Okefenokee Swamp Folklore

The majority of this series comes from fieldwork, vertical files, and administrative files related to the Okefenokee Traditional Music Survey, a fieldwork project funded by the Lila Wallace Reader's Digest Community Folklife Program from 1998-2000. The project documented a distinctive folk region by updating the pioneering work (1912-51) of naturalist and amateur folklore collector, Francis Harper.

Chesser Open House

At the an annual Chesser Open House, for example, Chesser family descendents and neighbors gather to talk, eat a simple meal cooked on the homestead's wood burning stove, and share with visitors customs associated with life on Chessers Island.
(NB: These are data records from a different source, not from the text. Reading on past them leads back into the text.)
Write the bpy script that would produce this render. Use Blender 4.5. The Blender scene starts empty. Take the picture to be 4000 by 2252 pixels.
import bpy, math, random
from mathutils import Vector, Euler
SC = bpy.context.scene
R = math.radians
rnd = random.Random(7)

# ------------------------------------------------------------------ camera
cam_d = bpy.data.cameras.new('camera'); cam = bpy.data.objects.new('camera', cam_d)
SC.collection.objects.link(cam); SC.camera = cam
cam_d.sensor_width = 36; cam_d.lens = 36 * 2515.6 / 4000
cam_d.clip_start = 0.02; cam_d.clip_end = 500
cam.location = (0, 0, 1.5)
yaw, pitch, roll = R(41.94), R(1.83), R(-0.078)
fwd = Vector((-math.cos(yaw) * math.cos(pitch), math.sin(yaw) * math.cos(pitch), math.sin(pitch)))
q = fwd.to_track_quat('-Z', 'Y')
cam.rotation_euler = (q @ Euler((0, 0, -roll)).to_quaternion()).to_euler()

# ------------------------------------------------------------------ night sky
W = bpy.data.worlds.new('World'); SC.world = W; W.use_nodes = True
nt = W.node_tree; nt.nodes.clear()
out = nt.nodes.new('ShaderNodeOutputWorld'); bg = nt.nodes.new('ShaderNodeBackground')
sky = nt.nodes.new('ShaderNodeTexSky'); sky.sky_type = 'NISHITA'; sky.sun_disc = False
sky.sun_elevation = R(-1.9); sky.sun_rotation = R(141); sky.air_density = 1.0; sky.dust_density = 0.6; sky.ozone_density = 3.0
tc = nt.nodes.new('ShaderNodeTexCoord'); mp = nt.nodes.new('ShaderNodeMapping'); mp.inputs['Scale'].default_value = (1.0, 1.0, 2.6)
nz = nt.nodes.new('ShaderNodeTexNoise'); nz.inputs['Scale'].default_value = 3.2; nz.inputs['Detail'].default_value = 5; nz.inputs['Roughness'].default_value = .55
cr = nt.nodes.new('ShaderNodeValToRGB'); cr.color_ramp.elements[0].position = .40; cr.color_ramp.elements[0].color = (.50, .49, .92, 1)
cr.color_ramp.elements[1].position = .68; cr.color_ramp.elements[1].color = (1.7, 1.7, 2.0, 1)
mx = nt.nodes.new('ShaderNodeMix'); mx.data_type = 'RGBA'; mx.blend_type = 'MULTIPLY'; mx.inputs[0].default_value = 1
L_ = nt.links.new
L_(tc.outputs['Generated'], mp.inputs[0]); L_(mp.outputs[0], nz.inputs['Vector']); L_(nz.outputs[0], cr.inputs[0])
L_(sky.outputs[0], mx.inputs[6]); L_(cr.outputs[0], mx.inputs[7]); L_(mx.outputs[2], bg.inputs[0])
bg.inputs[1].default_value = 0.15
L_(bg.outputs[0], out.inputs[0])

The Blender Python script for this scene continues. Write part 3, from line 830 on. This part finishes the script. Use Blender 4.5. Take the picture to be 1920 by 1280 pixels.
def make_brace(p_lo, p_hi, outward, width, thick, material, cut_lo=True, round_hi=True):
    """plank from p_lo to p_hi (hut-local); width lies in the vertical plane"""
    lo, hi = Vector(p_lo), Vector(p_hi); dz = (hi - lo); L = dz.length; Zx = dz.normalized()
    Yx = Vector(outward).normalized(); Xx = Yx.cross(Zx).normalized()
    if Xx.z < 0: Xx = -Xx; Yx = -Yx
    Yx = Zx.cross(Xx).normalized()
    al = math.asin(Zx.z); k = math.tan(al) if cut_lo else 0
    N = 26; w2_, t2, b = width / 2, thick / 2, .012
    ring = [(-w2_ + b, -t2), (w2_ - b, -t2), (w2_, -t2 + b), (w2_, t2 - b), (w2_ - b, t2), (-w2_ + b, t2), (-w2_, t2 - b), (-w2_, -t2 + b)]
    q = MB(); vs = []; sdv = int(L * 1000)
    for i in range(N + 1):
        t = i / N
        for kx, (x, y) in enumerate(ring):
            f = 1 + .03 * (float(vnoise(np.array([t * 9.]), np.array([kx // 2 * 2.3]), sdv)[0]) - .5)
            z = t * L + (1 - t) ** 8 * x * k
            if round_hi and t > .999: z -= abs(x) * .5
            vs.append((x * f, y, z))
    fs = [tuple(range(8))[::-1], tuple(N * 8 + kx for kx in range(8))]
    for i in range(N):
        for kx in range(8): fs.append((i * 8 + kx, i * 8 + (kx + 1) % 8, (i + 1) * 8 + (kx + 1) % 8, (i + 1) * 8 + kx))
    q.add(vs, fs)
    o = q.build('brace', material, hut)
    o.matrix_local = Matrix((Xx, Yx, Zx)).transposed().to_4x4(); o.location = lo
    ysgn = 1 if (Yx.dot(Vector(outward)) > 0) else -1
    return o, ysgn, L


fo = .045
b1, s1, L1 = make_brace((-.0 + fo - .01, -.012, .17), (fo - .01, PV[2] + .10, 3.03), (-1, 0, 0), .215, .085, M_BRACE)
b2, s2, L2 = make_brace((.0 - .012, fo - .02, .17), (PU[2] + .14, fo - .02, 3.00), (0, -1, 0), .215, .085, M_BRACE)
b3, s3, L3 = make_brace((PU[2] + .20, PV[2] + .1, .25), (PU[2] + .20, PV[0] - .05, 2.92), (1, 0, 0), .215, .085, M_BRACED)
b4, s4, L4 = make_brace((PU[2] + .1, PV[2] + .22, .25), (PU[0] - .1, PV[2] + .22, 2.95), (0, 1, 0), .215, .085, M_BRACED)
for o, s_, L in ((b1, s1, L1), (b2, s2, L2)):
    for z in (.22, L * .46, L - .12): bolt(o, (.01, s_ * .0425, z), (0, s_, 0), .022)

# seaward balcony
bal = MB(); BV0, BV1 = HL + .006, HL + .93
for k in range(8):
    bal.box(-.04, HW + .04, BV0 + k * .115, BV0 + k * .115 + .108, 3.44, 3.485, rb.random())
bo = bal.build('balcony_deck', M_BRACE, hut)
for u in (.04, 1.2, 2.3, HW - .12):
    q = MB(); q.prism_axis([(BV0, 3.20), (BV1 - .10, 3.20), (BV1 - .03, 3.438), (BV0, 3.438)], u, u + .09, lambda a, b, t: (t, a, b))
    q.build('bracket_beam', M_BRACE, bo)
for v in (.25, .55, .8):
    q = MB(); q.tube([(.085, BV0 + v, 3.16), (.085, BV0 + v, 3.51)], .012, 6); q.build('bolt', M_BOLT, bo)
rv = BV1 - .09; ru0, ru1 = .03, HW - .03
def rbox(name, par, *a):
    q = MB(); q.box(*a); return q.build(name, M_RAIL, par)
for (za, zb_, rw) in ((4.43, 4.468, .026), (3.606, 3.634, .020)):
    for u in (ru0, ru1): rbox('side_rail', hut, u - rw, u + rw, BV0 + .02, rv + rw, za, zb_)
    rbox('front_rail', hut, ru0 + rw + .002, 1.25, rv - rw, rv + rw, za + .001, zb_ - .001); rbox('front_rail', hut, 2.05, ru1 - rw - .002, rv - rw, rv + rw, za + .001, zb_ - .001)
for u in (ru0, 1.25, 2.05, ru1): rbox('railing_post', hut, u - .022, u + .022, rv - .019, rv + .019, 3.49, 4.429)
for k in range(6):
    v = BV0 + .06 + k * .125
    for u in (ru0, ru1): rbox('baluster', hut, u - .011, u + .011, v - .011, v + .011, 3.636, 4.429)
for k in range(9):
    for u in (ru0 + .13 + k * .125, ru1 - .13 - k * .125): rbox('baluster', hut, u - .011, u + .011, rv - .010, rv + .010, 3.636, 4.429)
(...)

Some demonstrations, such as lye soap making and washing clothes with a "battlin' stick," are nostalgic re-creations of past lifestyles. Others, such as quilting, palmetto broom making, turpentining, and sacred harp singing, still are practiced in the surrounding area.

Sacred Harp Sings

Sacred harp sings' date to at least the 1860s in the Okefenokee. The sacred harp or "shape-note" tradition originated during the colonial period as a means to teach congregations to sing. Traveling singing school teachers used "four shape" tunebooks with religious lyrics in which different shaped note heads were assigned to the European musical scale of fa, sol, la, and mi. Within southeast Georgia, conservative Primitive Baptist beliefs combined with the relative cultural isolation of the Okefenokee to foster a distinctive stylistic variant of sacred harp. Characteristics include walking time in a counterclockwise fashion according to the meter of the tune, and the same slow tempos and melodic ornamentation found in the Primitive Baptist meeting house.